Into this breach has stepped Timothy Denevi, an assistant professor in the MFA program at George Mason University. His new book, “Freak Kingdom: Hunter S. Thompson’s Manic Ten-Year Crusade Against American Fascism,” draws heavily on the extant sources and occasionally supplements them. His interview with Bay Area physician Bob Geiger, for example, illuminates Thompson’s long-standing use of Dexedrine. Thompson sampled many drugs, but Denevi maintains that Dexedrine and alcohol were his staples, at least until his cocaine habit marked the end of his most productive period. Even on the road trip that inspired “Fear and Loathing in Las Vegas,” which details the drug cornucopia stashed in the narrator’s trunk, Thompson’s actual supply consisted only of marijuana and Dexedrine—as well as Benzedrine for his traveling companion, attorney and Chicano activist Oscar Zeta Acosta. Although Denevi emphasizes Acosta’s influence on Thompson’s political outlook, Thompson dedicated his book to Geiger “for reasons which need not be explained here.”
“Freak Kingdom” focuses on Thompson’s political journalism in the years between the Kennedy assassination and Nixon resignation. It’s an astute way to frame his peak period. Although Thompson continued to harbor hopes for his fiction, the Kennedy assassination pushed him toward journalism and prompted his signature phrase; in a letter written that day, he mentions “the fear and loathing that is on me after today’s murder.” The events he witnessed during this interval—especially the 1964 Republican and 1968 Democratic national conventions—informed his other key book, “Fear and Loathing: On the Campaign Trail ’72.” Along the way, Denevi also considers Thompson’s work on the death of Los Angeles journalist Ruben Salazar; the Freak Party campaigns in Colorado; the origins of “The Kentucky Derby Is Decadent and Depraved,” the first example of gonzo journalism; and the rise and fall of Richard Nixon, who inspired some of Thompson’s most trenchant work.
Readers will be disappointed if they expect a searching evaluation of Thompson’s political journalism. Instead, the chief concern is his political education, which Denevi re-creates by featuring episodes from Thompson’s personal and professional life. He makes that purpose clear at the outset:
In these pages I’ve tried to dramatize his political evolution in the manner a novel might—while also citing every detail and quote along the way—with the hope of expressing, for you, the effort he put out as a writer and thinker to combat institutional injustice.

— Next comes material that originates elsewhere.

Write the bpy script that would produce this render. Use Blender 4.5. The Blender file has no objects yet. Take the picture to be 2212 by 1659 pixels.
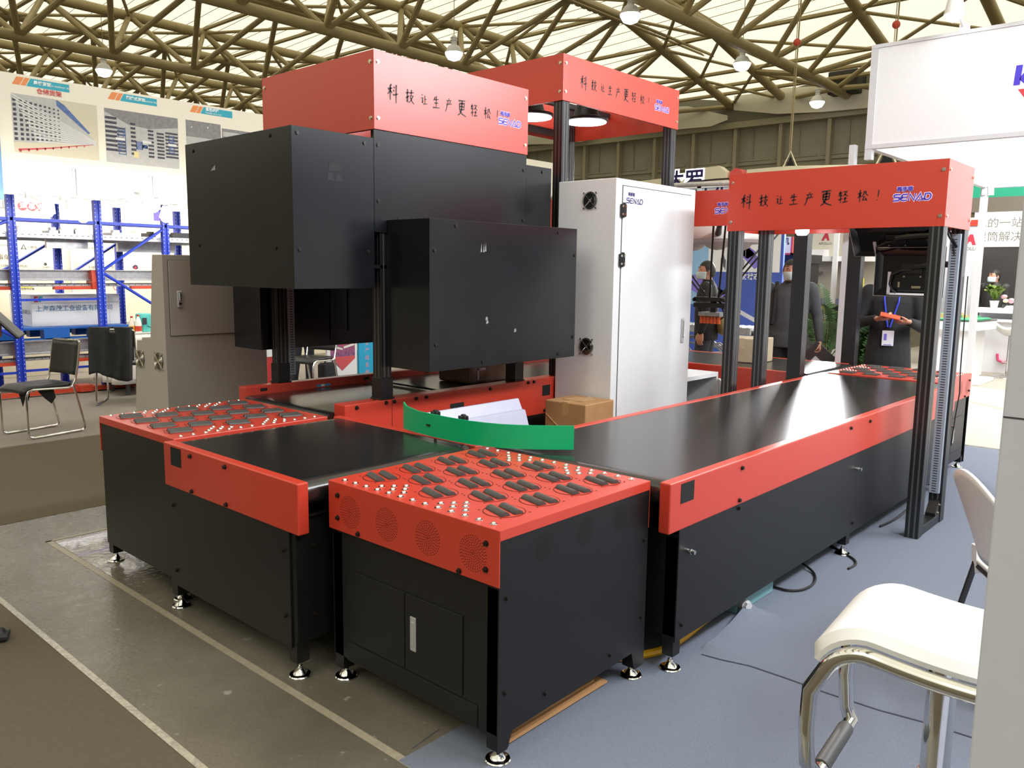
import bpy, bmesh, math, random
from mathutils import Vector, Matrix, Euler
random.seed(7)
SC = bpy.context.scene
COL = SC.collection

# ------------------------------------------------------------------ camera
cam_d = bpy.data.cameras.new('camera')
cam = bpy.data.objects.new('camera', cam_d); COL.objects.link(cam)
cam_d.sensor_fit = 'HORIZONTAL'; cam_d.sensor_width = 36.0
cam_d.lens = 1771.18 / 2212 * 36.0
cam_d.clip_start = 0.05; cam_d.clip_end = 300
pitch, roll, yaw = 0.13785484, 0.01301881, 0.73046708
fw = Vector((math.cos(yaw)*math.cos(pitch), math.sin(yaw)*math.cos(pitch), -math.sin(pitch)))
rt = fw.cross(Vector((0, 0, 1))).normalized(); up = rt.cross(fw)
R2 = rt*math.cos(roll) + up*math.sin(roll); U2 = -rt*math.sin(roll) + up*math.cos(roll)
cam.matrix_world = Matrix(((R2.x, U2.x, -fw.x, 0), (R2.y, U2.y, -fw.y, 0), (R2.z, U2.z, -fw.z, 1.6), (0, 0, 0, 1)))
SC.camera = cam

# ------------------------------------------------------------------ view, world, large lights
SC.view_settings.view_transform = 'Standard'
SC.view_settings.look = 'None'
SC.view_settings.exposure = 0.0
SC.view_settings.gamma = 1.0
SC.view_settings.use_curve_mapping = False
SC.cycles.use_denoising = True
SC.cycles.max_bounces = 6
SC.cycles.diffuse_bounces = 3
SC.cycles.glossy_bounces = 4
SC.cycles.sample_clamp_indirect = 6.0
SC.cycles.caustics_reflective = False
SC.cycles.caustics_refractive = False
w = bpy.data.worlds.new('hall_air'); SC.world = w; w.use_nodes = True
w.node_tree.nodes['Background'].inputs[0].default_value = (0.85, 0.9, 1.0, 1)
w.node_tree.nodes['Background'].inputs[1].default_value = 0.25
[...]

Shrewdly combining details from various sources, Denevi offers a series of fully realized scenes whose vitality exceeds any single collection of facts.
How reliable are these scenes? Denevi complicates that question by comparing his use of sources to a translator’s. “Some meanings come across perfectly,” he writes in his bibliographical note. “Others demand the intercession of the translator to expand upon and render a more explicitly subjective judgment. Facts are never singular, even if Truth may very well be.” This passage is unlikely to satisfy hard-shell empiricists, who stubbornly prefer to know where the facts end and the subjective judgments begin. Moreover, Denevi’s reference to Truth, with its telltale initial capitalization, signals a turn toward metaphysics. Even for sympathetic readers, the note may raise more questions than it answers.

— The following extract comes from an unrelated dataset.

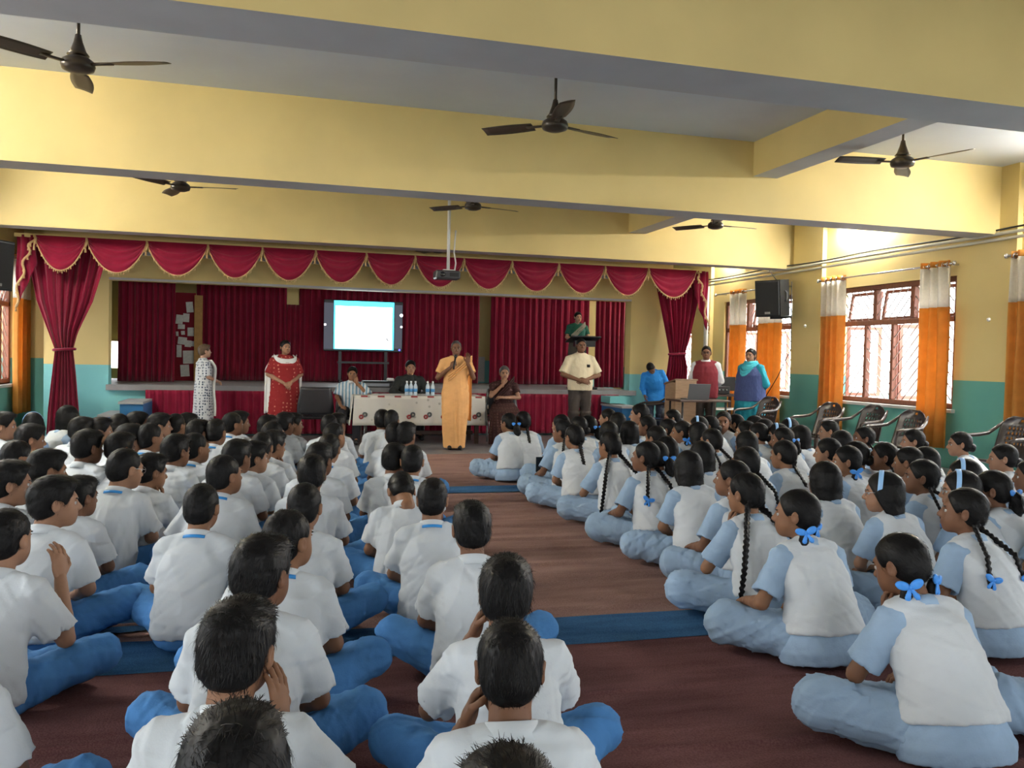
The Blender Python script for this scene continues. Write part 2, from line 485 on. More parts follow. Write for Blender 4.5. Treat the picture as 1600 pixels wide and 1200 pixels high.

The question of reliability is more than an exercise in academic fussiness. In fact, it goes to one of Thompson’s central concerns: the best way to render the world truthfully. He never accepted the distinction between veracious journalism and fanciful fiction. To the contrary, he always thought fiction was a superior vehicle for expressing truths that mattered. “Fiction is a bridge to the truth that journalism can’t reach,” Thompson claimed in a 1965 letter to editor Angus Cameron. “Facts are lies when they’re added up.” He also described gonzo journalism as “a style of ‘reporting’ based on William Faulkner’s idea that the best fiction is far more true than any kind of journalism—and the best journalists have always known this.” A McGovern strategist endorsed this point when he described Thompson’s coverage of the 1972 presidential race as the least factual and most accurate account of the campaign.
Thompson defended his novelistic outlook and occasionally went on the offensive. In his obituary for Richard Nixon, for example, he claimed that mainstream journalism’s slavish devotion to objectivity empowered his long-standing adversary.
Some people will say that words like scum and rotten are wrong for Objective Journalism—which is true, but they miss the point. It was the built-in blind spots of the Objective rules and dogma that allowed Nixon to slither into the White House in the first place. … You had to get Subjective to see Nixon clearly, and the shock of recognition was often painful.
Though not an explicitly political work, “Fear and Loathing in Las Vegas” also drew its power from that warped subjectivity. By channeling his experience though a fictional first-person narrator, Thompson told Tom Wolfe, he hoped to prevent the “grey little cocksuckers who run things” from “drawing that line between Journalism and Fiction.” Even Thompson’s editor at Random House had to ask whether “Fear and Loathing in Las Vegas” was fiction or nonfiction.
“Freak Kingdom” not only endorses Thompson’s method but also adopts it. Certainly the use of novelistic techniques chimes well with the New Journalism that shaped him. If fiction is a bridge to the truth, this project declares, let the construction begin. Although Denevi does not say so, “Freak Kingdom” also responds creatively to the effective embargo on the archival material. It doesn’t replace more traditional forms of literary study, nor does it offer a compelling political analysis; although the subtitle mentions American fascism, for example, that topic receives no serious treatment. Nevertheless, the book meets the standard Denevi set for it. By dramatizing the key decade in Thompson’s life, “Freak Kingdom” brings his weird journey into clear and vivid focus.